_Work required:_ Starting at the first line of the data below, write out each line exactly until you reach the line containing "scene.camera = cam", and include that line too.

(Records with scene code)
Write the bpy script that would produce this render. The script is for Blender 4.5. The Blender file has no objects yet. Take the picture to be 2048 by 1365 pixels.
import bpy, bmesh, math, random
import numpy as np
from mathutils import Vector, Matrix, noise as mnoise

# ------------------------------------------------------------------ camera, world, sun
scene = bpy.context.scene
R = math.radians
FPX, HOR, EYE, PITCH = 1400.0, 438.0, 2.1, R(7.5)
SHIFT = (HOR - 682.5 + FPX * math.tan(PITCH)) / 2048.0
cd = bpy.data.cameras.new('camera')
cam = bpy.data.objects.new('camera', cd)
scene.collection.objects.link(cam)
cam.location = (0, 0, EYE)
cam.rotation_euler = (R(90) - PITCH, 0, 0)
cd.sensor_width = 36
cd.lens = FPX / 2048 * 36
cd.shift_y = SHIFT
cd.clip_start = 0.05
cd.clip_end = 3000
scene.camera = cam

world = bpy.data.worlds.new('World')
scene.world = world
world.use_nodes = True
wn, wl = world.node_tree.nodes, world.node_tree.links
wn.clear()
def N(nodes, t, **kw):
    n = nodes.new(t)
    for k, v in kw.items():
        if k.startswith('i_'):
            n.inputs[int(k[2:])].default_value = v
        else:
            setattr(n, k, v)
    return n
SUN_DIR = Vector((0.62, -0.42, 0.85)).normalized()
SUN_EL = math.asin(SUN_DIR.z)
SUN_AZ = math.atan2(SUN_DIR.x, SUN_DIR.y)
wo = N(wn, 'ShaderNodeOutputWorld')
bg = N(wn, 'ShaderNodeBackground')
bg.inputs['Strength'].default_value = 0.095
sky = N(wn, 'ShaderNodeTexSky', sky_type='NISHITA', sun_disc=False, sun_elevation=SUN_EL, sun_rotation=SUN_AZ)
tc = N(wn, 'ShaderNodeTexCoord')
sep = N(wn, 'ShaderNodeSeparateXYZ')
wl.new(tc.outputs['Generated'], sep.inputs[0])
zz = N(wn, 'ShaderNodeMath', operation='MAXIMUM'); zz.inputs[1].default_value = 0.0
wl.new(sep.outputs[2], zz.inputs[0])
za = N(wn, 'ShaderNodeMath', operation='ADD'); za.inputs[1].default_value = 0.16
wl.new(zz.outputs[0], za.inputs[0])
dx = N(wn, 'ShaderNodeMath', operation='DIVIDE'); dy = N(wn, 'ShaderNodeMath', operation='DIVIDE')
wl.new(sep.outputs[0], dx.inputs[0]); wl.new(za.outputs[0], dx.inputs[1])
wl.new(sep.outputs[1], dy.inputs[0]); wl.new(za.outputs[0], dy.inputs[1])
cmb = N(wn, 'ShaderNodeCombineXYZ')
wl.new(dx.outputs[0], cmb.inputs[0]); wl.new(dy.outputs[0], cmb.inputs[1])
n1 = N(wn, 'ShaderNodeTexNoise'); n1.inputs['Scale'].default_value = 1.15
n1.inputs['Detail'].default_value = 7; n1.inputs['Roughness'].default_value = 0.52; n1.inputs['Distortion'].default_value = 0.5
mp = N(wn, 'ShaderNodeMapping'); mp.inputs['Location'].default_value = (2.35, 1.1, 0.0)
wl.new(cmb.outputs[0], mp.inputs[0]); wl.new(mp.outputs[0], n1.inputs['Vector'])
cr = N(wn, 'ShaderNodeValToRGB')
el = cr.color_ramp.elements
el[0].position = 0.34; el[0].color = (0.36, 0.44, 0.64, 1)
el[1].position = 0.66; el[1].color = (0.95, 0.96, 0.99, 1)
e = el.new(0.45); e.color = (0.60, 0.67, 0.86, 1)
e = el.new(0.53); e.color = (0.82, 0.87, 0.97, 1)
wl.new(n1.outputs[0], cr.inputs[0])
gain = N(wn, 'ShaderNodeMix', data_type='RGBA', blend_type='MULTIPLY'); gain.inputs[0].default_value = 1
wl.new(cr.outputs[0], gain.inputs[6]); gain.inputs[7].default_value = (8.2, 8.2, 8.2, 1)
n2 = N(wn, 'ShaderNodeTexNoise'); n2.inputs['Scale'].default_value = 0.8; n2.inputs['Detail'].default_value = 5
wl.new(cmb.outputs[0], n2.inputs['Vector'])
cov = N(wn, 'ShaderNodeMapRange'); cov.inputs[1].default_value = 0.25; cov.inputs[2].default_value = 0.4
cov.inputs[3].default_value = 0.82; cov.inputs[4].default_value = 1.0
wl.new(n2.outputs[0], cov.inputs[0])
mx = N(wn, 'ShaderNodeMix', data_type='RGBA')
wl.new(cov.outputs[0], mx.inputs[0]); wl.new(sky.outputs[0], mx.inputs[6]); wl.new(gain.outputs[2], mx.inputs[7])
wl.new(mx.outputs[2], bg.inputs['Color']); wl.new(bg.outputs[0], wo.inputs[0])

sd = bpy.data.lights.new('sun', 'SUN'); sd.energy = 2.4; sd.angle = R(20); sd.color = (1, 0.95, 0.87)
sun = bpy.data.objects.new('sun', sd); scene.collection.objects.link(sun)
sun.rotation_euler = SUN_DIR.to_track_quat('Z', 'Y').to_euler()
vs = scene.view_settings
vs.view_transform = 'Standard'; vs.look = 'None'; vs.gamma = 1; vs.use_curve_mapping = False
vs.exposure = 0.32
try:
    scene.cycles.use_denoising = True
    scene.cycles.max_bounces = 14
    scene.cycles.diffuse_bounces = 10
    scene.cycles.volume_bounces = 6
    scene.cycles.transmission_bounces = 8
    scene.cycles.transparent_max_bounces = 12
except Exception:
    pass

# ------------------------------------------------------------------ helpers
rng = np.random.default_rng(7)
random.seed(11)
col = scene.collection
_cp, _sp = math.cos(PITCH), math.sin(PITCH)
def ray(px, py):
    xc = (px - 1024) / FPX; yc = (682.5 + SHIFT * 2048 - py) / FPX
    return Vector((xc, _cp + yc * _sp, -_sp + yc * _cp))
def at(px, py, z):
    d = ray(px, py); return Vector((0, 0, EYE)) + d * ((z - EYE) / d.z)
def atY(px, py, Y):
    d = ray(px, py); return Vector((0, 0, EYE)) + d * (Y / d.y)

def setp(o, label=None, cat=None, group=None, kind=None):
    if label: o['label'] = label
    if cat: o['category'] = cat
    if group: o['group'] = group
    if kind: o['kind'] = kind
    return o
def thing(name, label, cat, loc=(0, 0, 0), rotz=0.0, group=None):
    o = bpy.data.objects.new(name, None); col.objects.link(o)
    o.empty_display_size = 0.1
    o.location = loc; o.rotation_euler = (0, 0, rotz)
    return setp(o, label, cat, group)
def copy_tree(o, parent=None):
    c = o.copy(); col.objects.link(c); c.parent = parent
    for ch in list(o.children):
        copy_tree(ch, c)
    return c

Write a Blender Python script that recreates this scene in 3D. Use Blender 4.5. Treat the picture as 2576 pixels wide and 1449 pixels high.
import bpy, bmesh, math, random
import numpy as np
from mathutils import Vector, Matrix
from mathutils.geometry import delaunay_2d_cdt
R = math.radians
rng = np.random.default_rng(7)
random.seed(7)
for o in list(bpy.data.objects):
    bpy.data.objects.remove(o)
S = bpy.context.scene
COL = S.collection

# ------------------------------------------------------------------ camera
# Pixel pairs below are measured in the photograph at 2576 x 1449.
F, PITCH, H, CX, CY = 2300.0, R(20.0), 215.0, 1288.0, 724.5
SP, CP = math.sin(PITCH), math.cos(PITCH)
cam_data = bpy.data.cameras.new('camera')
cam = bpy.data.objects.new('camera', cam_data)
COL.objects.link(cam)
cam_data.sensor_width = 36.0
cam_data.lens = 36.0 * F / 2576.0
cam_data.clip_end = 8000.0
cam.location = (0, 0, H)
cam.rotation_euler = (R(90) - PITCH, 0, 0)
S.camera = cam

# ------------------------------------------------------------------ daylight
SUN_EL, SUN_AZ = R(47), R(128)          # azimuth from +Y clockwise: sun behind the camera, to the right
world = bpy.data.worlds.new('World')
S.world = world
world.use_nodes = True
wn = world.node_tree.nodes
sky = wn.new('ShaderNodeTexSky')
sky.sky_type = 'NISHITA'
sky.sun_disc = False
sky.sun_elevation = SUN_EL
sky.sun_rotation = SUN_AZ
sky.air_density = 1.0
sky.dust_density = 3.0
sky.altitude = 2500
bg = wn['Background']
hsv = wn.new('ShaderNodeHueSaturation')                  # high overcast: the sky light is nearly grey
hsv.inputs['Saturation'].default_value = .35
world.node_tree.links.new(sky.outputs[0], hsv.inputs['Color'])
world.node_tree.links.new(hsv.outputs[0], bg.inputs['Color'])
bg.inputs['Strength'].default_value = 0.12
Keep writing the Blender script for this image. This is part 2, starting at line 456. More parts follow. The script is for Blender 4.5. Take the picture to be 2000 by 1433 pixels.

_Solution below:_
Write the bpy script that would produce this render. The script is for Blender 4.5. The Blender file has no objects yet. Take the picture to be 2048 by 1365 pixels.
import bpy, bmesh, math, random
import numpy as np
from mathutils import Vector, Matrix, noise as mnoise

# ------------------------------------------------------------------ camera, world, sun
scene = bpy.context.scene
R = math.radians
FPX, HOR, EYE, PITCH = 1400.0, 438.0, 2.1, R(7.5)
SHIFT = (HOR - 682.5 + FPX * math.tan(PITCH)) / 2048.0
cd = bpy.data.cameras.new('camera')
cam = bpy.data.objects.new('camera', cd)
scene.collection.objects.link(cam)
cam.location = (0, 0, EYE)
cam.rotation_euler = (R(90) - PITCH, 0, 0)
cd.sensor_width = 36
cd.lens = FPX / 2048 * 36
cd.shift_y = SHIFT
cd.clip_start = 0.05
cd.clip_end = 3000
scene.camera = cam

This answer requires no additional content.